Former Foreign Minister Mohammad-Javad Zarif has faced criticism for attributing Supreme Leader Ali Khamenei's alignment with hardliners to actions taken by reformists over two decades ago.

Responding to Zarif's comments, Amir-Hossein Mosalla, chief editor of the reformist Ayat-e Mandegar bi-weekly, tweeted, "How disgraceful was the arrogance in Zarif’s recent remarks, leaked as usual! Blaming radical reformists or those advocating to limit the leader's powers instead of critiquing the dictator responsible for the status quo, is nothing but seeking a share in power?"

The remarks referred to by Mosalla were made at a private meeting with a group of citizens recently an edited recording of which was leaked to IranWire. He alleged that during the 1999 student protests, reformists sought to lead demonstrators towards Khamenei’s residence in Tehran, aiming to topple him.

“Reformists sought elimination in 1999. That is, they said they wanted to change the Constitution [to limit Khamenei’s powers] … Obviously realistic rules apply here, when you seek elimination, when you threaten someone’s existence, he will be driven to threaten your existence,” Zarif said at the meeting.

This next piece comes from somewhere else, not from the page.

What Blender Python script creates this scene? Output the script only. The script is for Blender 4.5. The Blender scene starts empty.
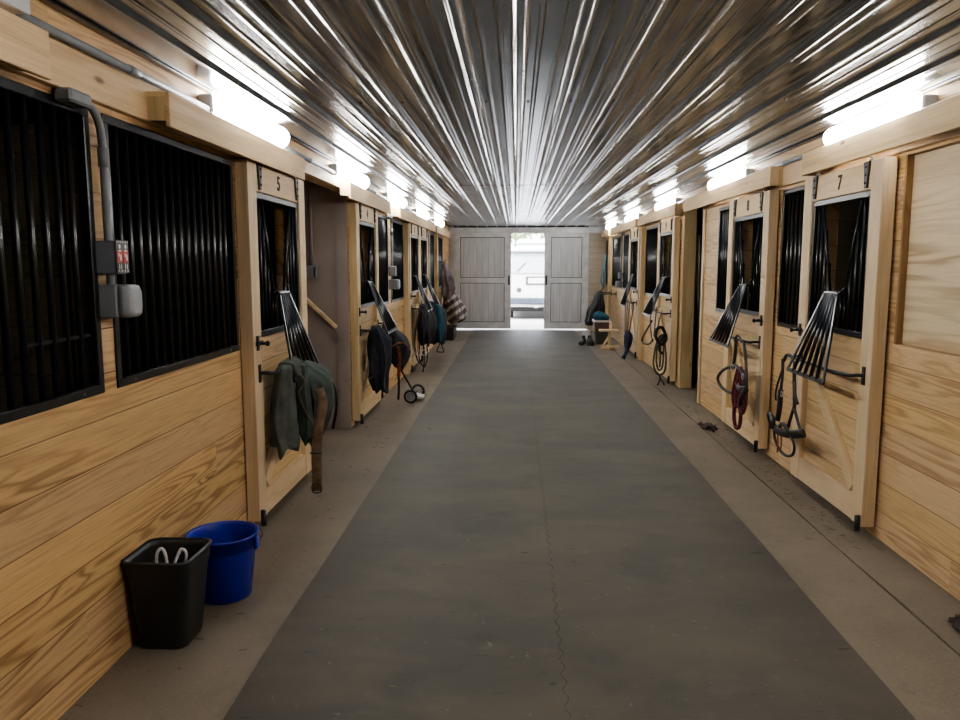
import bpy, bmesh, math, random
from mathutils import Vector, Matrix, noise
random.seed(7)
PI = math.pi
scene = bpy.context.scene
COL = scene.collection

# ------------------------------------------------------------------ materials
class NT:
    def __init__(s, name):
        s.m = bpy.data.materials.new(name); s.m.use_nodes = True
        s.t = s.m.node_tree; s.t.nodes.clear()
        s.out = s.t.nodes.new('ShaderNodeOutputMaterial')
    def n(s, kind, ins=None, **props):
        nd = s.t.nodes.new('ShaderNode' + kind)
        for k, v in props.items(): setattr(nd, k, v)
        for k, v in (ins or {}).items():
            sock = nd.inputs[k]
            if isinstance(v, bpy.types.NodeSocket): s.t.links.new(v, sock)
            else: sock.default_value = v
        return nd
    def math(s, op, a, b=0.0, clamp=False):
        nd = s.n('Math', {0: a, 1: b}, operation=op, use_clamp=clamp); return nd.outputs[0]
    def mix(s, f, a, b, blend='MIX'):
        nd = s.n('Mix', {0: f, 6: a, 7: b}, data_type='RGBA', blend_type=blend); return nd.outputs[2]
    def ramp(s, v, lo, hi):
        nd = s.n('MapRange', {0: v, 1: lo, 2: hi, 3: 0.0, 4: 1.0}, clamp=True, interpolation_type='SMOOTHSTEP'); return nd.outputs[0]
    def surf(s, sock): s.t.links.new(sock, s.out.inputs[0])
    def pbr(s, **k):
        nd = s.n('BsdfPrincipled', {a.replace('_', ' '): b for a, b in k.items()}); s.surf(nd.outputs[0]); return nd
def c4(c): return (c[0], c[1], c[2], 1.0)

def plain(name, col, rough=.6, metal=0.0, vary=.25, scale=14.0, bump=0.0, spec=.5):
    t = NT(name); tc = t.n('TexCoord')
    nz = t.n('TexNoise', {'Vector': tc.outputs['Object'], 'Scale': scale, 'Detail': 4.0})
    f = t.ramp(nz.outputs[0], .3, .7)
    d = tuple(x * (1 - vary) for x in col); l = tuple(min(1, x * (1 + vary * .6)) for x in col)
    kw = dict(Base_Color=t.mix(f, c4(d), c4(l)), Roughness=rough, Metallic=metal)
    if bump:
        b = t.n('Bump', {'Height': nz.outputs[0], 'Strength': bump, 'Distance': .01}); kw['Normal'] = b.outputs[0]
    p = t.pbr(**kw); p.inputs['Specular IOR Level'].default_value = spec
    return t.m

def pine(name, axes='yz', bw=0.0, off=0.0, light=(.62, .42, .20), dark=(.37, .205, .085), ringk=74.0, knots=.5, rough=.5, grain=1.0, ringmix=.75):
    """sawn pine: growth rings, fine grain, knots and (with bw) tongue and groove joints"""
    t = NT(name); tc = t.n('TexCoord'); oi = t.n('ObjectInfo')
    sp = t.n('SeparateXYZ', {0: tc.outputs['Object']})
    ax = {'x': sp.outputs[0], 'y': sp.outputs[1], 'z': sp.outputs[2]}
    al = ax[axes[0]]; ac = ax[axes[1]]; th = ax[[q for q in 'xyz' if q not in axes][0]]
    rnd = t.math('MULTIPLY', oi.outputs['Random'], 57.0)
    if bw:
        v = t.math('DIVIDE', t.math('ADD', ac, off), bw)
        idn = t.math('FLOOR', v); f = t.math('FRACT', v)
        # every board is cut to length: shift and split along the run
        w0 = t.n('TexWhiteNoise', {'W': t.math('ADD', idn, rnd)}, noise_dimensions='1D').outputs[0]
        seg = t.math('DIVIDE', t.math('ADD', al, t.math('MULTIPLY', w0, 3.6)), 3.6)
        sid = t.math('FLOOR', seg)
        w = t.n('TexWhiteNoise', {'W': t.math('ADD', t.math('ADD', idn, rnd), t.math('MULTIPLY', sid, 17.3))}, noise_dimensions='1D').outputs[0]
        ed = t.math('MULTIPLY', t.math('MINIMUM', f, t.math('SUBTRACT', 1.0, f)), bw)
        groove = t.ramp(ed, .0012, .0045)
    else:
        w = t.n('TexWhiteNoise', {'W': rnd}, noise_dimensions='1D').outputs[0]
        groove = None
    a = t.math('ADD', al, t.math('MULTIPLY', w, 31.0)); c = t.math('ADD', ac, t.math('MULTIPLY', w, 13.0))
    c2 = t.math('ADD', c, th)
    vec = t.n('CombineXYZ', {0: t.math('MULTIPLY', a, .5), 1: t.math('MULTIPLY', c2, 7.0), 2: t.math('MULTIPLY', w, 9.0)}).outputs[0]
    n1 = t.n('TexNoise', {'Vector': vec, 'Scale': 1.0, 'Detail': 2.5, 'Roughness': .45}).outputs[0]
    # knots bend the rings
    kv = t.n('CombineXYZ', {0: t.math('MULTIPLY', a, 1.7), 1: t.math('MULTIPLY', c2, 5.0), 2: t.math('MULTIPLY', w, 4.0)}).outputs[0]
    vo = t.n('TexVoronoi', {'Vector': kv, 'Scale': 1.0, 'Randomness': 1.0})
    gate = t.math('LESS_THAN', t.n('SeparateColor', {0: vo.outputs['Color']}).outputs[0], knots)
    kd = vo.outputs['Distance']
    bend = t.math('MULTIPLY', t.math('SUBTRACT', 1.0, t.ramp(kd, 0.0, .35)), t.math('MULTIPLY', gate, .12))
    ph = t.math('MULTIPLY', t.math('ADD', n1, bend), ringk)
    ring = t.math('ADD', t.math('MULTIPLY', t.math('SINE', ph), .5), .5)
    ring = t.math('POWER', ring, 2.2)
    big = t.n('TexNoise', {'Vector': t.n('CombineXYZ', {0: t.math('MULTIPLY', a, .5), 1: t.math('MULTIPLY', c2, 3.0), 2: w}).outputs[0], 'Scale': 1.0, 'Detail': 1.0}).outputs[0]
    amt = t.math('MULTIPLY', ring, t.math('ADD', t.math('MULTIPLY', t.ramp(big, .35, .65), ringmix), .12))
    fine = t.n('TexNoise', {'Vector': t.n('CombineXYZ', {0: t.math('MULTIPLY', a, 4.0), 1: t.math('MULTIPLY', c2, 150.0), 2: w}).outputs[0], 'Scale': 1.0, 'Detail': 3.0}).outputs[0]
    col = t.mix(amt, c4(light), c4(dark))
    col = t.mix(t.math('MULTIPLY', t.ramp(fine, .45, .75), .35 * grain), col, c4(tuple(x * .72 for x in dark)))
    tint = t.n('HueSaturation', {'Hue': t.math('ADD', .497, t.math('MULTIPLY', w, .008)), 'Saturation': t.math('ADD', .84, t.math('MULTIPLY', w, .12)), 'Value': t.math('ADD', .90, t.math('MULTIPLY', t.math('FRACT', t.math('MULTIPLY', w, 7.7)), .17)), 'Color': col}).outputs[0]
    km = t.math('MULTIPLY', t.math('SUBTRACT', 1.0, t.ramp(kd, .03, .085)), gate)
    col = t.mix(t.math('MULTIPLY', km, .85), tint, (.13, .055, .022, 1))
    h = fine
    if groove is not None:
        col = t.mix(groove, t.mix(.55, col, (.06, .03, .012, 1)), col)
        hl = t.math('MULTIPLY', t.ramp(f, .985 - .03, .975), t.math('SUBTRACT', 1.0, t.ramp(f, .975, .99)))  # painted highlight beside each joint, mixed into the board colour
        col = t.mix(t.math('MULTIPLY', hl, .35), col, c4(tuple(min(1, x * 1.2) for x in light)))
        h = t.math('ADD', t.math('MULTIPLY', groove, 3.0), t.math('MULTIPLY', fine, .25))
    b = t.n('Bump', {'Height': h, 'Strength': .35, 'Distance': .004})
    p = t.pbr(Base_Color=col, Roughness=rough, Normal=b.outputs[0]); p.inputs['Specular IOR Level'].default_value = .3
    return t.m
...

In a tweet Saturday, Zarif defended himself against critics and claimed that when making the controversial remarks he only meant “a few radical reformists” who he claimed were not even approved of by the “majority of Reformists and Reformists’ leadership”. The former foreign minister who faced constant criticism by hardliners for advocating a nuclear deal with the West, has been in political limbo since he left his post. At the same time, he is disliked by most dissidents in Iran and abroad for having relentlessly defended the regime against charges of human rights violations. They call him “white-washer in-chief” for his role in defending the Khamenei-led system.

Iran’s former foreign minister Mohammad-Javad Zarif speaking during an annual event of the Iranian Political Science Association in Tehran on March 6, 2024

Top reformist politicians and media have not yet publicly reacted to Zarif’s remarks but many including Paris-based reformist activist Taghi Rahmani, whose wife, the Nobel Peace Laureate Narges Mohammadi is in prison for her political beliefs, have taken to social media to respond to Zarif.

“In Zarif’s mind the Iranian people have no place… Khamenei pitched the system against the people,” Rahmani said in a tweet stressing Khamenei’s responsibility in creating the divide between the ruling system and people.

Expatriate political activist Ali Afshari, one of the leaders of the student movement at the time of the attack on Tehran University, alleges that it was the Revolutionary Guards (IRGC) that created the rumor at the time that reformists were aiming at deposing Khamenei as Supreme Leader. “[The majority of Reformists and Khatami’s administration] had no role in organizing and managing the protests on Tehran University campus,” he wrote.

Afshari who was arrested after the incident also alleges that IRGC’s intelligence tortured him to accuse President Khatami’s chief of staff, Mohammad-Ali Abtahi, of trying to incite students to chant against Khamenei and to lead protesters towards his residence in downtown Tehran.

Others argue that Khamenei's opposition to reforms stemmed from his fear of losing power, rather than radicalism within the reformist movement, as Zarif suggested.

The protests that began at the campus of Tehran University were sparked by the closure of the reformist newspaper Salam by the hardliner judiciary’s Press Court. Protests spread to several major cities in the following days after riot police, paramilitary Basij and other vigilantes raided the campus on the evening of July 9 with many protesters demanding secular democracy.

The law enforcement was under Khamenei’s own command at the time as he had refused to grant any authority over the police to the reformist government as commander-in-chief of armed forces.

One student was thrown to his death from a rooftop and over two hundred others were seriously injured during the harsh crackdown on students in one night. Over 1,200 were arrested in the following days and several students vanished without a trace.

Following the protests, the press court shut down twenty reformist newspapers in one day and many of Khatami’s allies were persecuted and imprisoned under various pretexts in the coming months.